To do that, he invites strategic ideas from employees and measures progress by meeting frequently with managers at the dealership, which posted 2007 revenue of $42 million.

Smart Business spoke with Pruitt about how to gather input from your employees.

Set a game plan with managers. One of the keys to being a good leader is to make sure that you’re on top of everything that’s going on in all the departments. Every month, we take forecasts of where we need to be for that month.

I get a weekly report on how we’re trending [during] managers’ meetings. Managers tell me what’s going on in their department, what’s going on with their employees and some of the things they’re doing to increase sales.

Managers should have meetings with their people at least once a week to let (employees) know where we’re tracking so they can be a part of that, as well.

During our managers’ meeting, I’ll ask them if there’s anything that came out of those meetings that we should go over. Most of them will say, ‘Yes, so-and-so had a good idea.

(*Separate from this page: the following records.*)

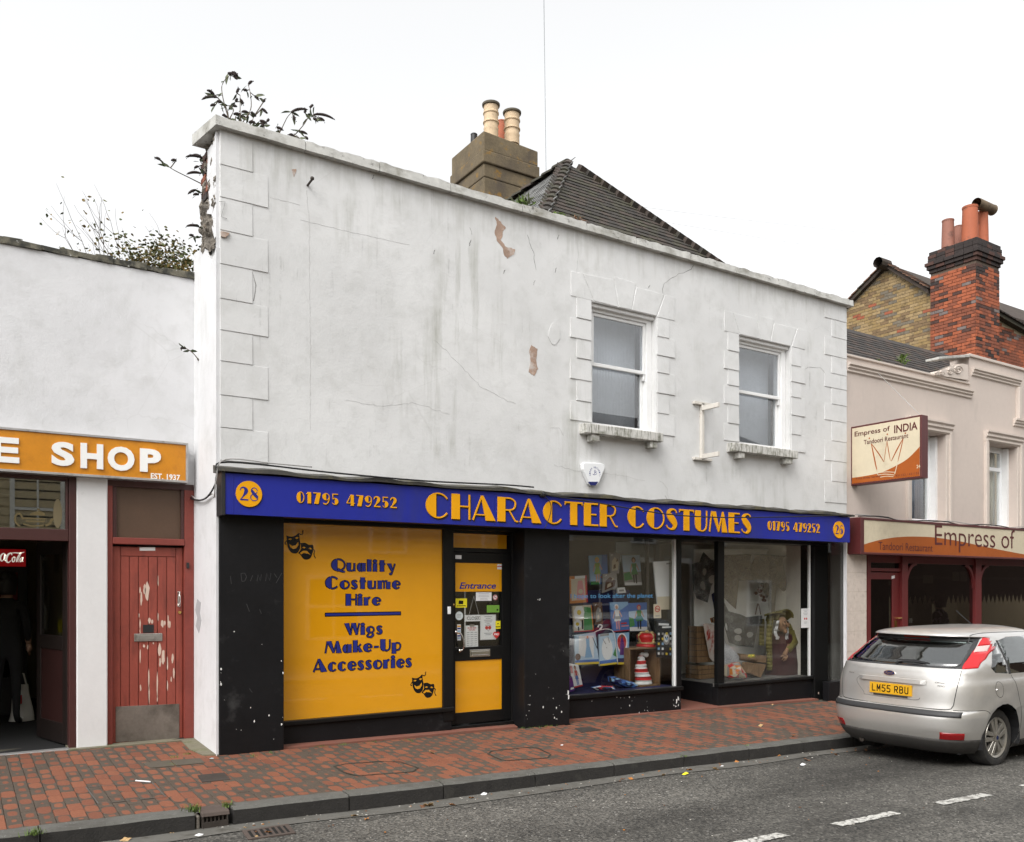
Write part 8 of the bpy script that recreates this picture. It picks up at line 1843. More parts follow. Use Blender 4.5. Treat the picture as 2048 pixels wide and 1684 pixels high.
# wires against the sky
def wire(lab, p, q, r_, sag=.3, name='overhead_wire', cat='wire'):
 p, q = Vector(p), Vector(q); b = MB(); b.tube([p.lerp(q, i/16)-Vector((0, 0, sag*4*(i/16)*(1-i/16))) for i in range(17)], r_, 4); return tag(b.obj(name, [GREYC]), lab, cat)
wire('upper thin overhead wire crossing the sky behind the brick chimney', W(1180, 400, 24), W(2120, 490, 26), .004); wire('lower thin overhead wire crossing the sky behind the brick chimney', W(1180, 418, 24), W(2200, 560, 25), .004)
b = MB(); p0, p1 = W(1093, 410, 17.0), W(1087, -60, 17.0); b.tube([p0, p0.lerp(p1, .5), p1], [.008, .006, .009], 5); tag(b.obj('aerial_mast', [flat('mast_grey', (.22, .24, .25), .6)]), 'thin grey aerial mast rising from behind the hipped roof', 'mast')
# ---- people
def body(verts, edges, root, name, mats, parent, sub=2):
 me = bpy.data.meshes.new(name); me.from_pydata([v[:3] for v in verts], edges, []); o = bpy.data.objects.new(name, me); COL.objects.link(o)
 sm = o.modifiers.new('skin', 'SKIN'); sm.use_smooth_shade = True
 for i, v in enumerate(verts):
  s = me.skin_vertices[0].data[i]; r_ = v[3] if isinstance(v[3], tuple) else (v[3], v[3]); s.radius = r_; s.use_root = (i == root)
 su = o.modifiers.new('sub', 'SUBSURF'); su.levels = sub; su.render_levels = sub
 dg = bpy.context.evaluated_depsgraph_get(); m2 = bpy.data.meshes.new_from_object(o.evaluated_get(dg)); bpy.data.objects.remove(o); bpy.data.meshes.remove(me)
 for m in mats: m2.materials.append(m)
 o = bpy.data.objects.new(name, m2); COL.objects.link(o); o.parent = parent; o['_w'] = parent['_w'] if parent else (0, 0, 0); return o, m2
def person(name, lab, loc, rz, height, pose, top, legs, hair, skin=SKIN, hairlong=False):
 """standing or seated figure; local frame faces -Y"""
 k = height/1.72; t = thing(name, lab, 'person', loc); t.rotation_euler = (0, 0, rz)
 hip = .92 if pose == 'stand' else .52
 V = [(0, 0, hip, (.155, .12)), (0, .0, hip+.16, (.135, .10)), (0, .01, hip+.33, (.16, .11)), (0, .02, hip+.47, (.13, .095)), (0, .0, hip+.56, (.055, .055)), (0, -.02, hip+.66, (.078, .085)), (0, -.025, hip+.76, (.080, .095)), (0, -.01, hip+.84, (.05, .06))]
 E = [(0, 1), (1, 2), (2, 3), (3, 4), (4, 5), (5, 6), (6, 7)]
 for s in (-1, 1):
  i = len(V)
  if pose == 'stand': V += [(s*.095, .0, hip-.10, .088), (s*.10, .01, .50, .058), (s*.105, .03, .12, .038), (s*.11, -.02, .045, (.040, .035)), (s*.12, -.14, .03, (.038, .026))]
  else: V += [(s*.10, -.08, hip-.02, .085), (s*.12, -.42, hip-.02, .062), (s*.12, -.42, .14, .042), (s*.12, -.45, .045, .038), (s*.12, -.56, .035, .028)]
  E += [(0, i), (i, i+1), (i+1, i+2), (i+2, i+3), (i+3, i+4)]
  i = len(V); ez, ey = (hip+.22, .05) if pose == 'stand' else (hip+.20, -.02); hz, hy = (hip+.02, -.12) if pose == 'stand' else (hip+.16, -.26)
  V += [(s*.175, .02, hip+.46, .060), (s*.225, ey, ez, .046), (s*.20, hy, hz, .032)]; E += [(3, i), (i, i+1), (i+1, i+2)]
 V = [(x*k, y*k, z*k, (r_[0]*k, r_[1]*k) if isinstance(r_, tuple) else r_*k) for x, y, z, r_ in V]
 o, me = body(V, E, 0, 'body', [top, legs, skin, BLKP], t)
 for p in me.polygons:
  z = p.center.z/k; x = abs(p.center.x/k); y = p.center.y/k
  if pose == 'stand': p.material_index = 3 if z < .10 else 1 if z < hip-.02 else 2 if (z > hip+.565 or (x > .15 and z < hip+.10 and y < -.05)) else 0
  else: p.material_index = 3 if z < .10 else 1 if z < hip+.02 and y < .1 and not (x > .15 and z > hip+.08) else 2 if (z > hip+.565 or (y < -.22 and z > hip+.10)) else 0
 hb = MB(); c = Vector((0, -.01*k, (hip+.755)*k)); hb.grid(lambda u, v: c+Vector((.098*k*math.sin(v*2.0)*math.cos(u*6.283), (.012+.112*math.sin(v*2.0)*math.sin(u*6.283)+(.02 if math.sin(u*6.283) > 0 else 0))*k, .125*k*math.cos(v*2.0)-(.10*k*v*v if math.sin(u*6.283) > -.2 else -.03*k*v))), 20, 10)
 if hairlong: hb.ball(c+Vector((0, .10*k, .06*k)), .065*k); hb.ball(c+Vector((.03*k, .12*k, -.02*k)), .05*k)
 h = hb.obj('hair', [hair], None, smooth=True); h.parent = t; h.modifiers.new('t', 'SOLIDIFY').thickness = .01
 fb = MB(); hz_ = (hip+.71)*k
 for s in (-1, 1): fb.ball((s*.032*k, -.108*k, hz_+.02*k), .010*k, 6, 4)
 h = fb.obj('eyes', [INKK], None); h.parent = t
 fb = MB(); fb.tube([(0, -.105*k, hz_+.02*k), (0, -.128*k, hz_-.02*k), (0, -.108*k, hz_-.028*k)], [.008*k, .013*k, .008*k], 6)
 for s in (-1, 1): fb.ball((s*.082*k, -.015*k, hz_), .022*k, 8, 6, 0, (.4, .7, 1.1))
 h = fb.obj('nose_and_ears', [skin], None, smooth=True); h.parent = t
 for s in (-1, 1):
  hb = MB(); ax, ay, az = (s*.20, -.12 if pose == 'stand' else -.26, hip+.02 if pose == 'stand' else hip+.16); wv = Vector((ax, ay, az))*k
  dn = Vector((0, -.5, -.85)).normalized() if pose == 'stand' else Vector((-s*.3, -.9, -.1)).normalized(); sd_ = Vector((0, -.85, .5)) if pose == 'stand' else Vector((1, 0, 0))
  hb.tube([wv, wv+dn*.05*k, wv+dn*.09*k], [.026*k, .036*k, .034*k], 8)
  for f, l in ((-1.5, .065), (-.5, .078), (.5, .074), (1.5, .058)): a = wv+dn*.085*k+sd_*f*.017*k; m_ = a+dn*l*.55*k; hb.tube([a, m_, m_+(dn+Vector((0, .35, -.2))).normalized()*l*.45*k], [.0092*k, .0088*k, .006*k], 6)
  a = wv+dn*.03*k+sd_*-.03*k; hb.tube([a, a+dn*.03*k-sd_*.025*k, a+dn*.065*k-sd_*.028*k], [.012*k, .010*k, .007*k], 6)
  h = hb.obj('hand', [skin], None, smooth=True); h.parent = t
 return t
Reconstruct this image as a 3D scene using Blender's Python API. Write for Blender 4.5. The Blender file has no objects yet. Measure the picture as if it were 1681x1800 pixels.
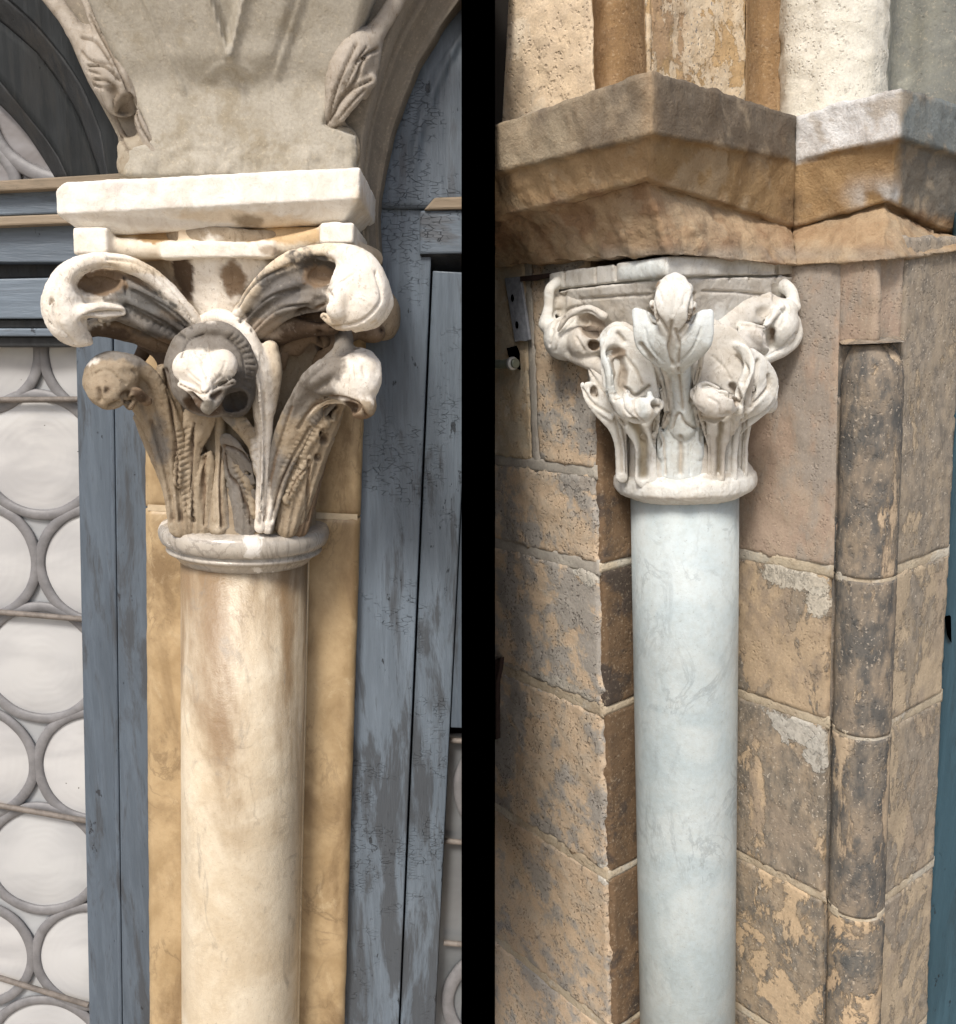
import bpy, bmesh, math, random
import numpy as np
from mathutils import Vector, Matrix
random.seed(7); np.random.seed(7)
sc = bpy.context.scene
COL = sc.collection

# ---------------------------------------------------------------- camera
PITCH = math.radians(12.0)
CAM = np.array([0.0, 0.0, 1.95])
FPX = 1600.0                                   # focal length in photograph pixels (1681 x 1800)
cd = bpy.data.cameras.new('camera'); cam = bpy.data.objects.new('camera', cd); COL.objects.link(cam)
cam.location = CAM; cam.rotation_euler = (math.pi/2 - PITCH, 0, 0)
cd.sensor_fit = 'VERTICAL'; cd.sensor_height = 36.0; cd.sensor_width = 36.0; cd.lens = 36.0*FPX/1800.0
cd.clip_start = 0.05; cd.clip_end = 100.0
sc.camera = cam
CR = np.array([1.0, 0, 0]); CU = np.array([0, math.sin(PITCH), math.cos(PITCH)]); CF = np.array([0, math.cos(PITCH), -math.sin(PITCH)])

# ---------------------------------------------------------------- light
SUN_EL, SUN_AZ = math.radians(50), math.radians(-19)     # azimuth measured from behind the viewer towards the right
w = bpy.data.worlds.new('World'); sc.world = w; w.use_nodes = True
nt = w.node_tree; bg = nt.nodes['Background']
sky = nt.nodes.new('ShaderNodeTexSky'); sky.sky_type = 'NISHITA'; sky.sun_disc = False
sky.sun_elevation = SUN_EL; sky.sun_rotation = math.pi - SUN_AZ; sky.air_density = 1.0; sky.dust_density = 3.5; sky.ozone_density = 0.6
nt.links.new(sky.outputs[0], bg.inputs[0]); bg.inputs[1].default_value = 0.10
sd = bpy.data.lights.new('sun', 'SUN'); sd.energy = 2.1; sd.angle = math.radians(14); sd.color = (1.0, 0.955, 0.89)
sun = bpy.data.objects.new('sun', sd); COL.objects.link(sun); sun.location = (1, -2, 4)
sdir = Vector((math.sin(SUN_AZ)*math.cos(SUN_EL), -math.cos(SUN_AZ)*math.cos(SUN_EL), math.sin(SUN_EL)))
sun.rotation_euler = sdir.to_track_quat('Z', 'Y').to_euler()
sc.view_settings.view_transform = 'Standard'; sc.view_settings.look = 'None'
sc.view_settings.exposure = 0.54; sc.view_settings.gamma = 1.0

# ---------------------------------------------------------------- frames: a photographed wall has its own up, right and away directions
def pdir(px, py): return CR*(px-840.5)/FPX + CU*(900-py)/FPX + CF
def nrm(v): v = np.asarray(v, float); return v/np.linalg.norm(v)
class Frame:
    def __init__(s, nadir, ref, dist, look):
        s.z = -nrm(pdir(*nadir))
        v = pdir(*look); v = v - s.z*np.dot(v, s.z); s.y = nrm(v); s.x = nrm(np.cross(s.y, s.z))
        s.O = CAM + pdir(*ref)*dist; s.R = np.stack([s.x, s.y, s.z])
    def L(s, p): return s.R @ (np.asarray(p, float)-s.O)
    def W(s, p): return s.O + np.asarray(p, float) @ s.R
    def P(s, px, py, y):                       # where the view ray meets the plane at local depth y (metres), local coordinates
        d = s.R @ pdir(px, py); c = s.R @ (CAM-s.O); t = (y-c[1])/d[1]; return c+d*t
    def V(s, px, py, p0, u):                   # ... meets the upright plane through p0 with plan direction u
        d = s.R @ pdir(px, py); c = s.R @ (CAM-s.O); n = np.array([-u[1], u[0], 0.0])
        t = np.dot(np.asarray([p0[0], p0[1], 0])-c, n)/np.dot(d, n); return c+d*t
    def px(s, p):
        q = s.W(p)-CAM; d = q@CF; return np.array([840.5+FPX*(q@CR)/d, 900-FPX*(q@CU)/d])
    def scale(s, p): return float((s.W(p)-CAM)@CF)/FPX      # metres per photograph pixel there
FL = Frame((330, 10500), (432, 925), 1.70, (800, 645))
FR = Frame((1280, 9000), (1203, 870), 1.75, (1203, 556))

# ---------------------------------------------------------------- noise
_perm = np.random.RandomState(3).permutation(256); _perm = np.concatenate([_perm]*3)
_g = np.random.RandomState(4).randn(256, 3); _g /= np.linalg.norm(_g, axis=1)[:, None]
def perlin(p):
    p = np.asarray(p, float); i = np.floor(p).astype(int); f = p-i; i &= 255; u = f*f*f*(f*(f*6-15)+10)
    r = 0
    for a in (0, 1):
        wx = u[..., 0] if a else 1-u[..., 0]
        for b in (0, 1):
            wy = u[..., 1] if b else 1-u[..., 1]
            for c in (0, 1):
                wz = u[..., 2] if c else 1-u[..., 2]
                h = _perm[_perm[_perm[i[..., 0]+a]+i[..., 1]+b]+i[..., 2]+c]
                g = _g[h]; r = r + wx*wy*wz*(g[..., 0]*(f[..., 0]-a)+g[..., 1]*(f[..., 1]-b)+g[..., 2]*(f[..., 2]-c))
    return r*1.6
def fbm(p, scale, o=3, seed=0.0):
    p = np.asarray(p, float)*scale+seed*17.31+100.5; a, s, t = 1.0, 0.0, 0.0
    for k in range(o): s = s+a*perlin(p*2**k); t += a; a *= .5
    return s/t
def sst(a, b, x): t = np.clip((x-a)/(b-a), 0, 1); return t*t*(3-2*t)

# ---------------------------------------------------------------- objects
def props(o, label=None, cat=None, group=None, kind=None):
    if label: o['label'] = label
    if cat: o['category'] = cat
    if group: o['group'] = group
    if kind: o['kind'] = kind
    return o
def thing(name, label, cat, base, group=None):
    o = bpy.data.objects.new(name, None); COL.objects.link(o); o.location = Vector(base); o.empty_display_size = .05
    return props(o, label, cat, group)
def mesh(name, V, Fc, mat, parent=None, smooth=True, cols=None, bevel=0, wn=False):
    V = np.asarray(V, float)
    base = Vector(V.mean(axis=0)) if parent is None else None
    wb = Vector((0, 0, 0))
    p = parent
    while p is not None: wb += p.location; p = p.parent
    off = base if parent is None else wb
    me = bpy.data.meshes.new(name)
    # a child keeps its own origin at its middle
    o = bpy.data.objects.new(name, me); COL.objects.link(o)
    mid = Vector(V.mean(axis=0))
    me.from_pydata((V-np.array(mid)).tolist(), [], [list(map(int, f)) for f in Fc])
    if parent is not None: o.parent = parent; o.location = mid-wb
    else: o.location = mid
    me.materials.append(mat)
    if smooth: me.polygons.foreach_set('use_smooth', [True]*len(me.polygons))
    if cols is not None:
        a = me.attributes.new('tint', 'FLOAT_COLOR', 'POINT')
        c = np.concatenate([np.asarray(cols, float), np.ones((len(V), 1))], 1); a.data.foreach_set('color', c.ravel())
    me.update(); me.validate()
    if bevel:
        m = o.modifiers.new('edge', 'BEVEL'); m.width = bevel; m.segments = 2; m.limit_method = 'ANGLE'; m.angle_limit = math.radians(35)
    return o
def mirror_normals_fix(o):
    bm = bmesh.new(); bm.from_mesh(o.data); bmesh.ops.recalc_face_normals(bm, faces=bm.faces); bm.to_mesh(o.data); bm.free()

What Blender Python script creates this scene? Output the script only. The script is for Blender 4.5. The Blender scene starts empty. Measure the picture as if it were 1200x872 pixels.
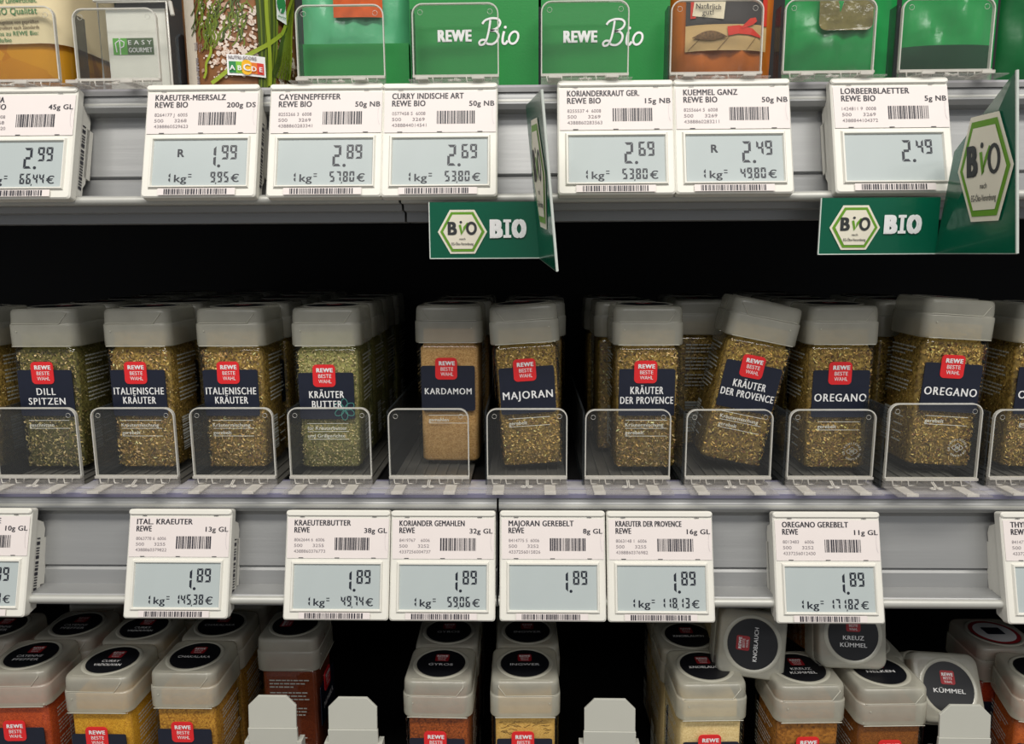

We’re going to try this.’ We’ll try their idea, and they’ll get recognition for that (on our) Good Idea board. The Good Idea of the Month will be one of the employees’ [ideas], like we have an Employee of the Month.

Check the progress. The CEO always has to inspect what he expects of his managers to make sure that they have the best interest of the company at heart. You give them opportunities to make decisions or to implement ideas, but you always follow up to make sure that those ideas are working or you’re getting the kind of result that you had anticipated.

If they’re not, then you’ve got to go back to the drawing board and make some new decisions. We monitor where we are on a weekly basis, if we’re trending toward the forecast that we were supposed to hit.

Make yourself accessible to employees. We take a person from each department to sit on a committee. That committee gets to (say) what’s going on in their departments. They get to go over it with me and not with their manager, so we can put down anything that they feel is a hindrance to their department, including the manager.

It gives them the opportunity to open up, whereas before they wouldn’t have opened up because they don’t want to offend anybody.

It all boils down to communication. You’ve got to have communication with your managers and the people in the different departments. You have to have an open-door policy. The process is to, if there’s a real concern, go to your manager first and see if he’s handled it. If not, they can go to the general manager. If that’s not (enough), then they can come to me.